The tenderfoot is always in hard luck. Apparently, too, by all tests of analysis it is nothing but luck, pure chance, misfortune. And yet the very persistence of it in his case, where another escapes, perhaps indicates that much of what we call good luck is in reality unconscious skill in the arrangement of those elements which go to make up events. A persistently unlucky man is perhaps sometimes to be pitied, but more often to be booted. That philosophy will be cryingly unjust about once in ten.

But lucky or unlucky, the tenderfoot is human. Ordinarily that doesn't occur to you. He is a malevolent engine of destruction--quite as impersonal as heat or cold or lack of water. He is an unfortunate article of personal belonging requiring much looking after to keep in order.

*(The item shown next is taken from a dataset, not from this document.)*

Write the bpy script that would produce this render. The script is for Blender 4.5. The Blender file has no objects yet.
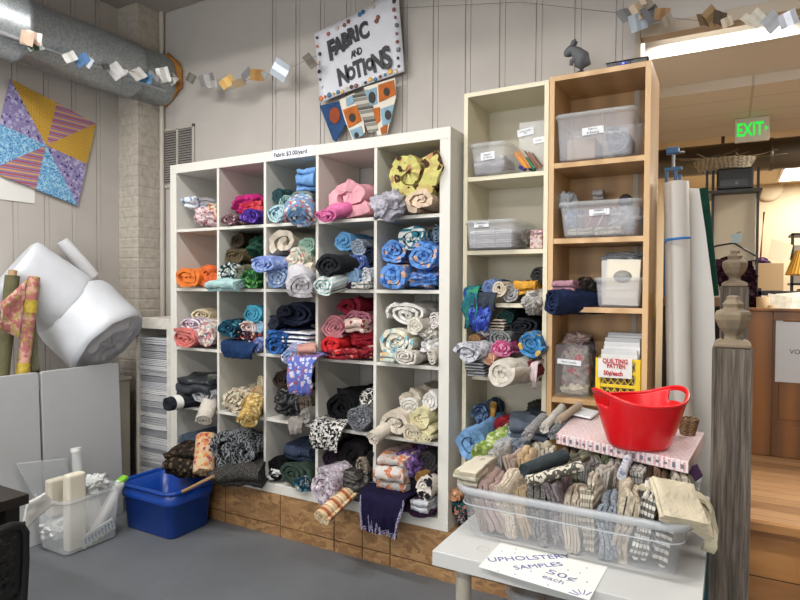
import bpy, bmesh, math, random
from mathutils import Vector, Matrix, noise, Euler

SC = bpy.context.scene
COL = SC.collection
PI = math.pi
random.seed(7)

# ------------------------------------------------------------------ camera
CAM = Vector((2.95964, -2.45454, 1.35074))
YAW, PITCH, ROLL, FPX = math.radians(29.10645), math.radians(-1.21285), math.radians(0.29259), 591.28
_r = Vector((math.cos(YAW), math.sin(YAW), 0)); _y = Vector((-math.sin(YAW), math.cos(YAW), 0)); _z = Vector((0, 0, 1))
FWD = _y * math.cos(PITCH) + _z * math.sin(PITCH)
_u = -_y * math.sin(PITCH) + _z * math.cos(PITCH)
RGT = _r * math.cos(ROLL) + _u * math.sin(ROLL)
UPV = -_r * math.sin(ROLL) + _u * math.cos(ROLL)
cd = bpy.data.cameras.new('camera'); cam = bpy.data.objects.new('camera', cd); COL.objects.link(cam)
M4 = Matrix((RGT, UPV, -FWD)).transposed().to_4x4(); M4.translation = CAM
cam.matrix_world = M4
cd.sensor_width = 36; cd.lens = FPX / 800 * 36; cd.clip_start = 0.05; cd.clip_end = 60
SC.camera = cam

def I(px, py, ax, val):
    """where the sight line of a photo point meets the plane axis = val"""
    r = FWD + RGT * ((px - 400) / FPX) + UPV * ((300 - py) / FPX)
    return CAM + r * ((val - CAM[ax]) / r[ax])

# ------------------------------------------------------------------ materials
def lin(h):
    if isinstance(h, tuple): return h
    h = h.lstrip('#')
    o = []
    for i in (0, 2, 4):
        c = int(h[i:i+2], 16) / 255
        o.append(c / 12.92 if c <= .04045 else ((c + .055) / 1.055) ** 2.4)
    return tuple(o)

class NT:
    def __init__(self, name):
        self.m = bpy.data.materials.new(name); self.m.use_nodes = True
        self.t = self.m.node_tree; self.n = self.t.nodes
        self.b = self.n['Principled BSDF']; self.out = self.n['Material Output']
    def add(self, typ, **kw):
        n = self.n.new(typ)
        for k, v in kw.items(): setattr(n, k, v)
        return n
    def link(self, a, b): self.t.links.new(a, b)
    def coord(self, scale=(1, 1, 1), rot=(0, 0, 0), kind='Object'):
        tc = self.add('ShaderNodeTexCoord'); mp = self.add('ShaderNodeMapping')
        mp.inputs['Scale'].default_value = scale; mp.inputs['Rotation'].default_value = rot
        self.link(tc.outputs[kind], mp.inputs['Vector']); return mp.outputs[0]
    def ramp(self, src, stops, interp='LINEAR'):
        r = self.add('ShaderNodeValToRGB'); r.color_ramp.interpolation = interp
        el = r.color_ramp.elements
        while len(el) < len(stops): el.new(0.5)
        for e, (p, c) in zip(el, stops): e.position = p; e.color = (*lin(c), 1)
        self.link(src, r.inputs[0]); return r.outputs[0]
    def mix(self, fac, a, b, mode='MIX'):
        m = self.add('ShaderNodeMix', data_type='RGBA', blend_type=mode)
        for s, v in ((m.inputs[0], fac), (m.inputs[6], a), (m.inputs[7], b)):
            if hasattr(v, 'links') or hasattr(v, 'is_linked'): self.link(v, s)
            elif isinstance(v, (int, float)): s.default_value = v
            else: s.default_value = (*lin(v), 1)
        return m.outputs[2]
    def math(self, op, a, b=None):
        m = self.add('ShaderNodeMath', operation=op)
        for s, v in ((m.inputs[0], a), (m.inputs[1], b)):
            if v is None: continue
            if hasattr(v, 'is_linked'): self.link(v, s)
            else: s.default_value = v
        return m.outputs[0]
    def noise(self, vec, scale, detail=3, rough=.5):
        n = self.add('ShaderNodeTexNoise'); n.inputs['Scale'].default_value = scale
        n.inputs['Detail'].default_value = detail; n.inputs['Roughness'].default_value = rough
        self.link(vec, n.inputs['Vector']); return n.outputs['Fac']
    def bump(self, h, strength=.3, dist=.01):
        b = self.add('ShaderNodeBump'); b.inputs['Strength'].default_value = strength; b.inputs['Distance'].default_value = dist
        self.link(h, b.inputs['Height']); self.link(b.outputs[0], self.b.inputs['Normal'])
    def base(self, c):
        if hasattr(c, 'is_linked'): self.link(c, self.b.inputs['Base Color'])
        else: self.b.inputs['Base Color'].default_value = (*lin(c), 1)

MC = {}
def plain(name, c, rough=.5, metal=0., spec=.5, var=.0, bump=0., scale=8):
    if name in MC: return MC[name]
    t = NT(name); t.b.inputs['Roughness'].default_value = rough; t.b.inputs['Metallic'].default_value = metal
    t.b.inputs['Specular IOR Level'].default_value = spec
    if var or bump:
        v = t.coord(); f = t.noise(v, scale, 4)
        c1 = tuple(x * (1 - var) for x in lin(c)); c2 = tuple(min(1, x * (1 + var)) for x in lin(c))
        t.base(t.ramp(f, ((.3, c1), (.7, c2))) if var else c)
        if bump: t.bump(t.noise(v, scale * 8, 3), bump, .004)
    else: t.base(c)
    MC[name] = t.m; return t.m

def emit(name, c, s):
    if name in MC: return MC[name]
    t = NT(name); t.base((0, 0, 0)); t.b.inputs['Emission Color'].default_value = (*lin(c), 1); t.b.inputs['Emission Strength'].default_value = s
    MC[name] = t.m; return t.m

def wood(name, c1, c2, scale=6, stretch=(1, 1, .08), rough=.45, ring=3.0):
    if name in MC: return MC[name]
    t = NT(name); v = t.coord(tuple(stretch))
    f = t.noise(v, scale, 6, .6); w = t.add('ShaderNodeTexWave'); w.inputs['Scale'].default_value = ring
    w.inputs['Distortion'].default_value = 6; w.inputs['Detail'].default_value = 3; t.link(v, w.inputs['Vector'])
    g = t.math('ADD', t.math('MULTIPLY', f, .7), t.math('MULTIPLY', w.outputs['Fac'], .3))
    t.base(t.ramp(g, ((.3, c1), (.7, c2)))); t.b.inputs['Roughness'].default_value = rough
    t.bump(g, .15, .003); MC[name] = t.m; return t.m

def plastic(name, c='#ffffff', opac=.25, rough=.2):
    """milky clear plastic: part of the light passes straight through"""
    if name in MC: return MC[name]
    t = NT(name); t.base(c); t.b.inputs['Roughness'].default_value = rough
    tr = t.add('ShaderNodeBsdfTransparent'); mx = t.add('ShaderNodeMixShader'); mx.inputs[0].default_value = opac
    t.link(tr.outputs[0], mx.inputs[1]); t.link(t.b.outputs[0], mx.inputs[2]); t.link(mx.outputs[0], t.out.inputs[0])
    MC[name] = t.m; return t.m

def fab(pat, c1, c2=None, c3=None, sc=1.0):
    key = ('fab', pat, c1, c2, c3, sc)
    if key in MC: return MC[key]
    def mute(c):
        if c is None: return None
        c = lin(c); l = .3 * c[0] + .59 * c[1] + .11 * c[2]
        return tuple((l + (x - l) * .90) * .88 for x in c)
    c1, c2, c3 = mute(c1), mute(c2), mute(c3)
    t = NT('fabric_' + pat); v = t.coord(); b = t.b
    b.inputs['Roughness'].default_value = .85; b.inputs['Specular IOR Level'].default_value = .12
    if pat in ('plain', 'satin', 'shag', 'tweed'):
        f = t.noise(v, 14, 4)
        a = tuple(x * .78 for x in lin(c1)); z = tuple(min(1, x * 1.12) for x in lin(c1))
        col = t.ramp(f, ((.3, a), (.7, z)))
        if pat == 'satin': b.inputs['Roughness'].default_value = .38; b.inputs['Specular IOR Level'].default_value = .5
        if pat in ('shag', 'tweed'):
            f2 = t.noise(v, 160 if pat == 'tweed' else 70, 2, .7)
            col = t.mix(t.ramp(f2, ((.46, '#000000'), (.56, '#ffffff'))), col, c2 or '#e8e4dc')
    elif pat in ('floral', 'dots'):
        S = 26 * sc
        wv = t.add('ShaderNodeTexNoise'); wv.inputs['Scale'].default_value = S * 1.6; wv.inputs['Detail'].default_value = 2; t.link(v, wv.inputs['Vector'])
        vv = v
        if pat == 'floral':
            ad = t.add('ShaderNodeVectorMath', operation='MULTIPLY_ADD'); t.link(wv.outputs['Color'], ad.inputs[0])
            ad.inputs[1].default_value = (.9 / S,) * 3; t.link(v, ad.inputs[2]); vv = ad.outputs[0]
        vo = t.add('ShaderNodeTexVoronoi'); vo.inputs['Scale'].default_value = S; t.link(vv, vo.inputs['Vector'])
        d = vo.outputs['Distance']; se = t.add('ShaderNodeSeparateColor'); t.link(vo.outputs['Color'], se.inputs[0])
        col = c1
        if pat == 'floral':
            nz = t.noise(vv, S * 1.1, 3)
            col = t.mix(t.ramp(nz, ((.54, '#000000'), (.57, '#ffffff'))), c1, tuple(.55 * x + .45 * y for x, y in zip(lin(c1), lin(c3 or c2))))
        th = .42 if pat == 'floral' else .34
        m = t.ramp(d, ((th, '#ffffff'), (th + .03, '#000000')))
        col = t.mix(m, col, t.ramp(se.outputs[0], ((0, c2), (.55, c3 or c2)), 'CONSTANT'))
        if pat == 'floral':
            col = t.mix(t.ramp(d, ((.12, '#ffffff'), (.16, '#000000'))), col, tuple(.5 * x + .5 * y for x, y in zip(lin(c1), lin(c2))))
    elif pat == 'camo':
        f = t.noise(v, 22 * sc, 3); f2 = t.noise(v, 37 * sc, 2)
        col = t.mix(t.ramp(f, ((.5, '#000000'), (.54, '#ffffff'))), c1, c2)
        if c3: col = t.mix(t.ramp(f2, ((.56, '#000000'), (.6, '#ffffff'))), col, c3)
    elif pat == 'paisley':
        w = t.add('ShaderNodeTexWave'); w.inputs['Scale'].default_value = 9 * sc; w.inputs['Distortion'].default_value = 12
        w.inputs['Detail'].default_value = 3; w.inputs['Detail Scale'].default_value = 2.5; t.link(v, w.inputs['Vector'])
        col = t.mix(t.ramp(w.outputs['Fac'], ((.5, '#000000'), (.62, '#ffffff'))), c1, c2)
    elif pat in ('stripe', 'stripez', 'check'):
        s = t.add('ShaderNodeSeparateXYZ'); t.link(v, s.inputs[0])
        def band(o, th=.5):
            return t.math('GREATER_THAN', t.math('FRACT', t.math('MULTIPLY', o, 30 * sc)), th)
        if pat == 'check':
            g1 = band(s.outputs[1], .7); g2 = band(s.outputs[2], .7)
            col = t.mix(t.math('MAXIMUM', g1, g2), c1, c2)
            if c3: col = t.mix(t.math('MULTIPLY', g1, g2), col, c3)
        else:
            o = s.outputs[1] if pat == 'stripe' else s.outputs[2]
            col = t.mix(band(o), c1, c2)
            if c3: col = t.mix(t.math('GREATER_THAN', t.math('FRACT', t.math('MULTIPLY', o, 15 * sc)), .8), col, c3)
    t.base(col)
    nw = t.add('ShaderNodeTexNoise'); nw.inputs['Scale'].default_value = 16; nw.inputs['Detail'].default_value = 3; nw.inputs['Distortion'].default_value = 1.2
    t.link(v, nw.inputs['Vector'])
    fold = t.math('ABSOLUTE', t.math('SUBTRACT', nw.outputs['Fac'], .5))
    t.bump(t.math('ADD', fold, t.math('MULTIPLY', t.noise(v, 260, 2), .04)), .55, .022)
    MC[key] = t.m; return t.m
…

He is a credulous and convenient response to practical jokes, huge tales, misinformation. He is a laudable object of attrition for the development of your character. But somehow, in the woods, he is not as other men, and so you do not come to feel yourself in close human relations to him.

But Algernon is real, nevertheless. He has feelings, even if you do not respect them. He has his little enjoyments, even though he does rarely contemplate anything but the horn of his saddle.

"Algernon," you cry, "for heaven's sake stick that saddle of yours in a glass case and glut yourself with the sight of its ravishing beauties next WINTER. For the present do gaze on the mountains. That's what you came for."

No use.

He has, doubtless, a full range of all the appreciative emotions, though from his actions you'd never suspect it. Most human of all, he possesses his little vanities.

Algernon always overdoes the equipment question. If it is bird-shooting, he accumulates leggings and canvas caps and belts and dog-whistles and things until he looks like a picture from a department-store catalogue. In the cow country he wears Stetson hats, snake bands, red handkerchiefs, six-shooters, chaps, and huge spurs that do not match his face. If it is yachting, he has a chronometer with a gong in the cabin of a five-ton sailboat, possesses a nickle-plated machine to register the heel of his craft, sports a brass-bound yachting-cap and all the regalia. This is merely amusing. But I never could understand his insane desire to get sunburned. A man will get sunburned fast enough; he could not help it if he would. Algernon usually starts out from town without a hat. Then he dares not take off his sweater for a week lest it carry away his entire face. I have seen men with deep sores on their shoulders caused by nothing but excessive burning in the sun. This, too, is merely amusing. It means quite simply that Algernon realizes his inner deficiencies and wants to make up for them by the outward seeming. Be kind to him, for he has been raised a pet.

The tenderfoot is lovable--mysterious in how he does it--and awfully unexpected.